> Extracted records:

○ ○ ○ ○ ○ ○ ○

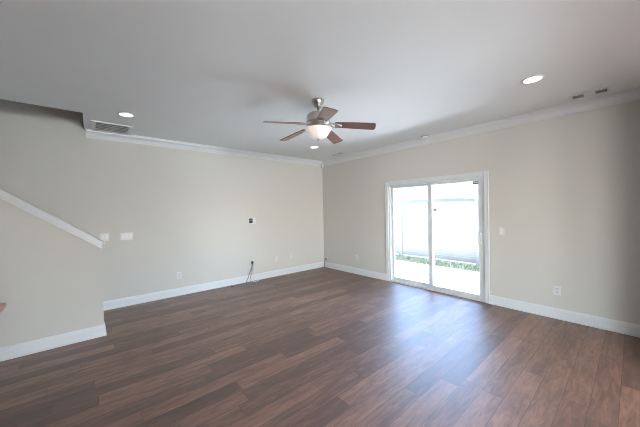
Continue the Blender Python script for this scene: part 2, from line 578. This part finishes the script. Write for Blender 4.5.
def blade_bm():
    bm = bmesh.new()
    out = []
    half = [(0.195, 0.05), (0.215, 0.058), (0.34, 0.064), (0.50, 0.069), (0.615, 0.071), (0.635, 0.066), (0.645, 0.055), (0.648, 0.03), (0.649, 0.0)]
    pts = [(x, y) for x, y in half] + [(x, -y) for x, y in half[-2::-1]]
    prism(bm, pts, lambda p: (p[0], p[1], -0.004), lambda p: (p[0], p[1], 0.004))
    return bm


def iron_bm():
    bm = bmesh.new()
    tube(bm, [(0.085, 0, 0.018), (0.13, 0.014, 0.014), (0.165, 0.03, -0.004), (0.20, 0.034, -0.009), (0.245, 0.02, -0.009), (0.255, 0.0, -0.009)], 0.008, 8, 4)
    tube(bm, [(0.085, 0, 0.018), (0.13, -0.014, 0.014), (0.165, -0.03, -0.004), (0.20, -0.034, -0.009), (0.245, -0.02, -0.009), (0.255, 0.0, -0.009)], 0.008, 8, 4)
    box(bm, 0.205, 0.27, -0.018, 0.018, -0.012, -0.004)
    for yy in (-0.02, 0.02):
        lathe(bm, [(0.0, -0.014), (0.007, -0.013), (0.008, -0.008), (0.0, -0.008)], 0.225, yy, 10)
    return bm


b0 = obj('blade', blade_bm(), M_BLADE, fan, bevel=0.0015)
i0 = obj('blade_iron', iron_bm(), M_NICKEL, b0, smooth=True)
for k in range(5):
    if k:
        b = b0.copy()
        C.objects.link(b)
        ii = i0.copy()
        C.objects.link(ii)
        ii.parent = b
    else:
        b = b0
    b.location = (0, 0, Z(2.466))
    a = math.radians(24.5 + 72 * k)
    b.rotation_euler = (Matrix.Rotation(a, 3, 'Z') @ Matrix.Rotation(math.radians(5.8), 3, 'Y') @ Matrix.Rotation(math.radians(-12), 3, 'X')).to_euler()
    b.parent = fan

# ------------------------------------------------------------------ ceiling fittings
lamp = thing('recessed_light', (-1.254, -4.645, H), 'lit round recessed ceiling light above right of the sliding door', 'ceiling light', 'recessed ceiling lights')
bm = bmesh.new()
lathe(bm, [(0.070, -0.001), (0.070, -0.009), (0.078, -0.011), (0.090, -0.007), (0.095, 0.0)], seg=40)
obj('trim_ring', bm, M_VENT, lamp, smooth=True)
bm = bmesh.new()
lathe(bm, [(0.0, -0.006), (0.04, -0.0058), (0.071, -0.003)], seg=36)
obj('lens', bm, M_LENS, lamp, smooth=True)['label'] = 'glowing white lens'
dup(lamp, (-4.258, -1.118, H), 'lit round recessed ceiling light next to the large return grille')
dup(lamp, (-1.224, -1.17, H), 'lit round recessed ceiling light seen just below the ceiling fan')

# return-air grille by the stair opening
g = thing('return_air_grille', (-4.37, -0.355, H), 'large white slatted return air grille beside the stair opening', 'vent')
LX, LY = 0.235, 0.25
boxes('frame', [(-LX, LX, LY - 0.025, LY, -0.014, 0), (-LX, LX, -LY, -LY + 0.03, -0.014, 0), (-LX, -LX + 0.05, -LY + 0.03, LY - 0.025, -0.014, 0), (LX - 0.045, LX, -LY + 0.03, LY - 0.025, -0.014, 0)], M_VENT, g, 0.003)
boxes('backing', [(-LX + 0.045, LX - 0.045, -LY + 0.03, LY - 0.025, -0.003, -0.001)], mat('grille_filter', (0.34, 0.345, 0.34, 1), 0.9, vary=0.1), g)
bm = bmesh.new()
ns = 6
for k in range(ns):
    y = -LY + 0.045 + k * (2 * LY - 0.085) / (ns - 1)
    prism(bm, [(y - 0.010, -0.013), (y - 0.006, -0.013), (y + 0.008, -0.004), (y + 0.005, -0.004)], lambda p: (-LX + 0.045, p[0], p[1]), lambda p: (LX - 0.045, p[0], p[1]))
obj('louvre', bm, M_VENT, g)


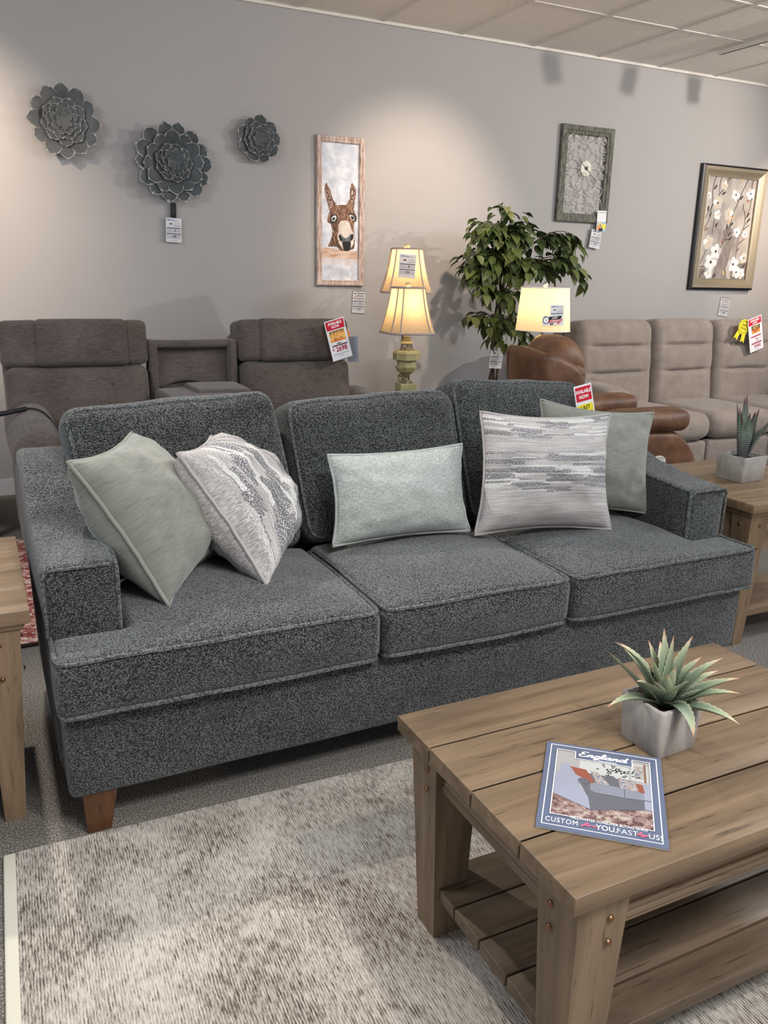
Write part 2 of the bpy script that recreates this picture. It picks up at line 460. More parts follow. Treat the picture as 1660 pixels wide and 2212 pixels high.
st = k.math('MULTIPLY', k.ramp(wv, [(.55, 0), (.9, 1)]), k.ramp(s.outputs[0], [(.0, .75), (.6, .5), (.8, 0)]))
k.color(k.mix(st, col, (.42, .40, .42)))
for nm, a, b in (('concrete', (.19, .17, .155), (.36, .33, .30)), ('pale_concrete', (.20, .18, .16), (.40, .365, .33))):
    k = N(nm, .85, .2); f = k.noise(k.coord(scale=(9, 9, 9)), 1.6, 5, .6); g2 = k.noise(k.coord(scale=(1, 1, .25)), 60, 3, .7)
    k.color(k.mix(.35, k.ramp(f, [(.3, a), (.7, b)]), k.ramp(g2, [(.3, a), (.7, b)]))); k.bump(g2, .15, .002)
# wall decor
k = N('zinc_petal', .55, .35); s = k.n('ShaderNodeSeparateXYZ'); k.t.links.new(k.coord('UV'), s.inputs[0])
nz = k.noise(k.coord(), 55, 3, .7); nb = k.noise(k.coord(), 9, 3)
rim = k.ramp(k.math('ADD', s.outputs[0], k.math('MULTIPLY', k.math('SUBTRACT', nz, .5), .22)), [(.93, 0), (1.0, 1)])
k.color(k.mix(k.math('MULTIPLY', rim, .9), k.ramp(nb, [(.3, (.085, .087, .088)), (.7, (.14, .143, .142))]), (.62, .60, .54)))
k = N('zinc_petal_dark', .55, .35); s = k.n('ShaderNodeSeparateXYZ'); k.t.links.new(k.coord('UV'), s.inputs[0])
nz = k.noise(k.coord(), 55, 3, .7); nb = k.noise(k.coord(), 9, 3)
rim = k.ramp(k.math('ADD', s.outputs[0], k.math('MULTIPLY', k.math('SUBTRACT', nz, .5), .22)), [(.93, 0), (1.0, 1)])
k.color(k.mix(k.math('MULTIPLY', rim, .9), k.ramp(nb, [(.3, (.050, .056, .060)), (.7, (.085, .094, .098))]), (.58, .58, .54)))
k = N('whitewashed_frame', .7, .2)
f = k.noise(k.coord(scale=(60, 20, 8)), 1.5, 4, .7)
k.color(k.ramp(f, [(.32, (.26, .16, .125)), (.46, (.42, .31, .265)), (.62, (.62, .53, .49))])); k.bump(f, .3, .002)
k = N('sage_grey_frame', .8, .2)
f = k.noise(k.coord(scale=(40, 20, 9)), 2, 5, .7)
k.color(k.ramp(f, [(.34, (.052, .047, .037)), (.5, (.130, .127, .103)), (.68, (.25, .24, .205))])); k.bump(f, .6, .004)
plain('scroll_iron', (.60, .57, .52), .6)
k = N('clock_face', .6); k.color(k.ramp(k.noise(k.coord(), 40, 4), [(.35, (.40, .37, .30)), (.5, (.70, .67, .58))]))
plain('black_metal', (.008, .008, .009), .4)
k = N('champagne_frame', .35, .5)
wv = k.n('ShaderNodeTexWave'); k.t.links.new(k.coord(scale=(1, 1, 1)), wv.inputs[0]); wv.inputs['Scale'].default_value = 55; wv.inputs['Distortion'].default_value = .2; wv.bands_direction = 'DIAGONAL'
k.color(k.mix(k.ramp(wv.outputs[0], [(.35, 0), (.65, 1)]), (.24, .19, .125), (.44, .37, .26))); k.b.inputs['Metallic'].default_value = .5
plain('black_frame', (.010, .008, .010), .3, .5)
def art(name, stops, sc=(6, 6, 6), det=5, rough=.6):
    k = N(name, rough, .2); k.color(k.ramp(k.noise(k.coord(scale=sc), 1.5, det, .65), stops)); return k
art('donkey_sky', [(.35, (.46, .49, .56)), (.52, (.58, .61, .68)), (.66, (.78, .79, .82))], (9, 9, 9))
art('barn_board', [(.35, (.42, .25, .16)), (.6, (.62, .48, .40))], (8, 8, 30))
art('mist_board', [(.35, (.52, .46, .45)), (.65, (.66, .63, .66))], (9, 9, 12))
art('fur_brown', [(.36, (.028, .015, .011)), (.5, (.11, .055, .036)), (.66, (.33, .20, .14))], (70, 20, 18))
art('fur_tawny', [(.34, (.07, .03, .022)), (.5, (.20, .10, .065)), (.68, (.46, .31, .21))], (75, 20, 22))
art('fur_inner', [(.40, (.03, .017, .014)), (.5, (.17, .10, .08)), (.6, (.60, .48, .42))], (60, 20, 55))
art('fur_dark', [(.4, (.010, .008, .010)), (.65, (.10, .085, .085))], (70, 20, 16))
art('muzzle_cream', [(.35, (.50, .42, .36)), (.65, (.72, .65, .60))], (14, 14, 8))
art('ink_soft', [(.35, (.030, .034, .040)), (.65, (.22, .24, .25))], (90, 20, 14))
plain('paint_white', (.80, .78, .75), .6); plain('paint_black', (.008, .008, .010), .6)
art('blossom_ground', [(.3, (.25, .21, .185)), (.5, (.42, .37, .33)), (.7, (.56, .51, .46))], (3.5, 3, 2.2), 4)
art('blossom_shadow', [(.35, (.17, .135, .12)), (.65, (.31, .265, .235))], (6, 6, 3))
plain('petal_white', (.78, .76, .73), .6); plain('petal_shade', (.56, .51, .48), .6); plain('petal_cream', (.62, .53, .42), .6)
plain('twig_paint', (.050, .032, .026), .6); plain('leaf_dark', (.045, .042, .036), .6); plain('leaf_rust', (.30, .15, .08), .6); plain('leaf_gold', (.62, .42, .18), .6)
# paper and ink
plain('paper', (.76, .75, .76), .5); plain('paper_ivory', (.68, .66, .56), .6); plain('ink_black', (.012, .010, .014), .6); plain('ink_grey', (.30, .29, .31), .6); plain('ink_pale', (.52, .51, .55), .6)
plain('ink_blue', (.018, .055, .20), .5); plain('ink_skyblue', (.25, .45, .68), .5); plain('ink_maroon', (.10, .018, .022), .5); plain('ink_red', (.56, .010, .030), .5); plain('ink_crimson', (.40, .020, .045), .5)
plain('ink_orange', (.85, .30, .05), .5); plain('ink_flame', (.90, .55, .16), .5); plain('ink_yellow', (.84, .68, .03), .5); plain('ink_white', (.85, .85, .85), .5); plain('card_grey', (.30, .31, .36), .6); plain('ink_lilac', (.55, .53, .60), .6)
k = N('clear_plastic', .08, .5); k.b.inputs['Transmission Weight'].default_value = 1; k.b.inputs['IOR'].default_value = 1.05; k.b.inputs['Alpha'].default_value = .25; k.b.inputs['Base Color'].default_value = (.95, .95, .95, 1)
k = N('cover_blue', .22, .5).color((.098, .118, .178)); k = N('page_white', .6).color((.70, .70, .70))
plain('cover_pink', (.78, .12, .20), .3); plain('pic_wall', (0.303, 0.292, 0.286), .25); plain('pic_light', (0.407, 0.407, 0.396), .25); plain('pic_sofa', (0.187, 0.193, 0.231), .25); plain('pic_sofa_dark', (0.105, 0.105, 0.121), .25); plain('pic_sofa_light', (0.253, 0.264, 0.330), .25)
plain('pic_coral', (0.231, 0.072, 0.047), .25); plain('pic_floor', (0.176, 0.110, 0.072), .25); plain('pic_leaf', (0.025, 0.036, 0.022), .25)
art('pic_rug', [(.38, (.09, .05, .05)), (.5, (.23, .145, .135)), (.62, (.36, .32, .27))], (55, 55, 55), 4, .25)
art('pic_print', [(.42, (.16, .16, .20)), (.5, (.38, .36, .33)), (.6, (.25, .19, .165))], (90, 90, 90), 2, .25)
SHAPES = """
DONKEY = {'earL': [(0.076, 0.682), (0.065, 0.656), (0.065, 0.62), (0.074, 0.577), (0.089, 0.539), (0.103, 0.498), (0.131, 0.522), (0.156, 0.538), (0.131, 0.568), (0.117, 0.599), (0.106, 0.632), (0.089, 0.66)], 'earLin': [(0.075, 0.65), (0.072, 0.618), (0.081, 0.577), (0.095, 0.544), (0.109, 0.516), (0.123, 0.541), (0.111, 0.574), (0.097, 0.607)], 'earR': [(0.267, 0.689), (0.256, 0.656), (0.252, 0.616), (0.254, 0.589), (0.236, 0.561), (0.227, 0.541), (0.253, 0.53), (0.282, 0.519), (0.293, 0.577), (0.299, 0.629), (0.293, 0.658), (0.28, 0.678)], 'earRin': [(0.269, 0.661), (0.264, 0.617), (0.264, 0.578), (0.267, 0.541), (0.277, 0.534), (0.285, 0.579), (0.291, 0.626), (0.283, 0.657)], 'neck': [(0.135, 0.371), (0.12, 0.333), (0.104, 0.295), (0.09, 0.265), (0.155, 0.264), (0.189, 0.238), (0.264, 0.248), (0.288, 0.259), (0.293, 0.315), (0.275, 0.377)], 'head': [(0.103, 0.498), (0.092, 0.471), (0.084, 0.428), (0.106, 0.415), (0.113, 0.403), (0.122, 0.373), (0.132, 0.354), (0.166, 0.335), (0.275, 0.339), (0.288, 0.37), (0.287, 0.425), (0.303, 0.441), (0.307, 0.468), (0.291, 0.497), (0.282, 0.519), (0.253, 0.538), (0.21, 0.544), (0.156, 0.538), (0.128, 0.524)], 'fore': [(0.137, 0.507), (0.165, 0.526), (0.199, 0.535), (0.239, 0.53), (0.262, 0.513), (0.256, 0.486), (0.234, 0.467), (0.222, 0.45), (0.199, 0.446), (0.177, 0.455), (0.154, 0.478)], 'cheekL': [(0.126, 0.418), (0.143, 0.438), (0.157, 0.454), (0.177, 0.44), (0.166, 0.41), (0.163, 0.372), (0.143, 0.364), (0.126, 0.383)], 'eyeLs': [(0.103, 0.459), (0.114, 0.472), (0.137, 0.478), (0.155, 0.469), (0.154, 0.439), (0.14, 0.426), (0.117, 0.413), (0.105, 0.424)], 'eyeLw': [(0.117, 0.452), (0.127, 0.465), (0.143, 0.471), (0.151, 0.461), (0.148, 0.444), (0.134, 0.433), (0.122, 0.435)], 'eyeLp': [(0.121, 0.452), (0.13, 0.461), (0.141, 0.459), (0.143, 0.448), (0.134, 0.438), (0.124, 0.44)], 'eyeRs': [(0.253, 0.483), (0.273, 0.492), (0.294, 0.48), (0.303, 0.456), (0.299, 0.435), (0.283, 0.445), (0.262, 0.456)], 'eyeRw': [(0.252, 0.476), (0.265, 0.48), (0.282, 0.475), (0.29, 0.46), (0.287, 0.445), (0.271, 0.449), (0.257, 0.461)], 'eyeRp': [(0.261, 0.469), (0.271, 0.477), (0.284, 0.47), (0.287, 0.455), (0.277, 0.449), (0.265, 0.456)], 'muz': [(0.188, 0.437), (0.214, 0.442), (0.237, 0.44), (0.251, 0.426), (0.26, 0.404), (0.269, 0.377), (0.287, 0.355), (0.291, 0.33), (0.284, 0.309), (0.261, 0.301), (0.229, 0.307), (0.195, 0.3), (0.169, 0.308), (0.16, 0.33), (0.163, 0.352), (0.17, 0.375), (0.168, 0.402), (0.175, 0.423)], 'muzD': [(0.172, 0.345), (0.189, 0.348), (0.212, 0.327), (0.235, 0.328), (0.258, 0.349), (0.281, 0.354), (0.285, 0.329), (0.27, 0.309), (0.247, 0.298), (0.201, 0.301), (0.178, 0.31)], 'nosL': [(0.17, 0.34), (0.18, 0.341), (0.195, 0.324), (0.2, 0.309), (0.186, 0.306), (0.173, 0.32)], 'nosR': [(0.269, 0.351), (0.279, 0.349), (0.28, 0.329), (0.27, 0.314), (0.258, 0.313), (0.261, 0.334)], 'chinW': [(0.168, 0.3), (0.201, 0.296), (0.264, 0.3), (0.286, 0.305), (0.279, 0.281), (0.261, 0.258), (0.236, 0.239), (0.207, 0.246), (0.186, 0.27)], 'chin': [(0.201, 0.299), (0.258, 0.301), (0.263, 0.276), (0.259, 0.247), (0.233, 0.237), (0.21, 0.243), (0.202, 0.271)]}
BL_STEM = [[(0.195, 0.967), (0.172, 0.911), (0.161, 0.824), (0.168, 0.761), (0.175, 0.706), (0.134, 0.635), (0.089, 0.563)], [(0.255, 0.969), (0.239, 0.893), (0.242, 0.801)], [(0.37, 0.965), (0.325, 0.916), (0.323, 0.889)], [(0.326, 0.875), (0.274, 0.826), (0.24, 0.792), (0.203, 0.735), (0.176, 0.701), (0.165, 0.627), (0.146, 0.566), (0.095, 0.494)], [(0.222, 0.607), (0.217, 0.541), (0.21, 0.466)], [(0.18, 0.404), (0.161, 0.323), (0.09, 0.183)], [(0.096, 0.188), (0.162, 0.197), (0.254, 0.177)], [(0.168, 0.161), (0.095, 0.073)], [(0.569, 0.969), (0.553, 0.908), (0.508, 0.817), (0.475, 0.736), (0.436, 0.649), (0.423, 0.573), (0.391, 0.482), (0.347, 0.386), (0.332, 0.357)], [(0.635, 0.968), (0.625, 0.898), (0.627, 0.852)], [(0.671, 0.807), (0.636, 0.772), (0.634, 0.711), (0.612, 0.643), (0.59, 0.609)], [(0.548, 0.735), (0.552, 0.697), (0.583, 0.647), (0.592, 0.566), (0.58, 0.518), (0.538, 0.445), (0.535, 0.382), (0.534, 0.276)], [(0.652, 0.564), (0.58, 0.518)], [(0.547, 0.397), (0.622, 0.448)], [(0.646, 0.612), (0.606, 0.562)], [(0.465, 0.772), (0.48, 0.745)], [(0.374, 0.425), (0.441, 0.437)], [(0.531, 0.334), (0.567, 0.364)]]
BL_FL = [(0.293, 0.873, 0.038, 'c'), (0.112, 0.78, 0.031, 'w'), (0.238, 0.728, 0.051, 'c'), (0.252, 0.631, 0.039, 'w'), (0.442, 0.804, 0.046, 'w'), (0.619, 0.823, 0.046, 'w'), (0.383, 0.642, 0.051, 'c'), (0.507, 0.496, 0.04, 'w'), (0.615, 0.481, 0.033, 'w'), (0.181, 0.399, 0.056, 'c'), (0.282, 0.326, 0.059, 'w'), (0.237, 0.235, 0.067, 'w'), (0.223, 0.138, 0.043, 'w'), (0.513, 0.222, 0.058, 'w'), (0.564, 0.155, 0.049, 'w'), (0.623, 0.146, 0.044, 'w'), (0.647, 0.279, 0.044, 'c')]
BL_LF = [(0.189, 0.853, 0.9, 'd'), (0.297, 0.809, 0.6, 'd'), (0.25, 0.547, 0.9, 'd'), (0.136, 0.507, 0.4, 'r'), (0.42, 0.476, 0.9, 'd'), (0.438, 0.439, 0.7, 'd'), (0.634, 0.602, 0.8, 'd'), (0.612, 0.443, 0.7, 'r'), (0.602, 0.766, 0.5, 'r'), (0.494, 0.927, 1.8, 'y'), (0.443, 0.612, 1.2, 'y'), (0.401, 0.58, 0.8, 'y'), (0.408, 0.147, 2.0, 'y'), (0.221, 0.09, 1.0, 'd'), (0.298, 0.082, 0.8, 'd'), (0.342, 0.414, 1.6, 'r'), (0.432, 0.56, 0.7, 'd'), (0.514, 0.784, 0.8, 'd'), (0.165, 0.627, 1.3, 'd'), (0.133, 0.676, 1.5, 'd'), (0.619, 0.644, 0.9, 'd'), (0.382, 0.534, 1.6, 'd'), (0.646, 0.21, 0.8, 'd')]
"""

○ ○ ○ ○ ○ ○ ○

> Objective: Reproduce each line holding the word "Write".

> The completed task:
Continue the Blender Python script for this scene: part 2, from line 578. This part finishes the script. Write for Blender 4.5.
Write part 2 of the bpy script that recreates this picture. It picks up at line 460. More parts follow. Treat the picture as 1660 pixels wide and 2212 pixels high.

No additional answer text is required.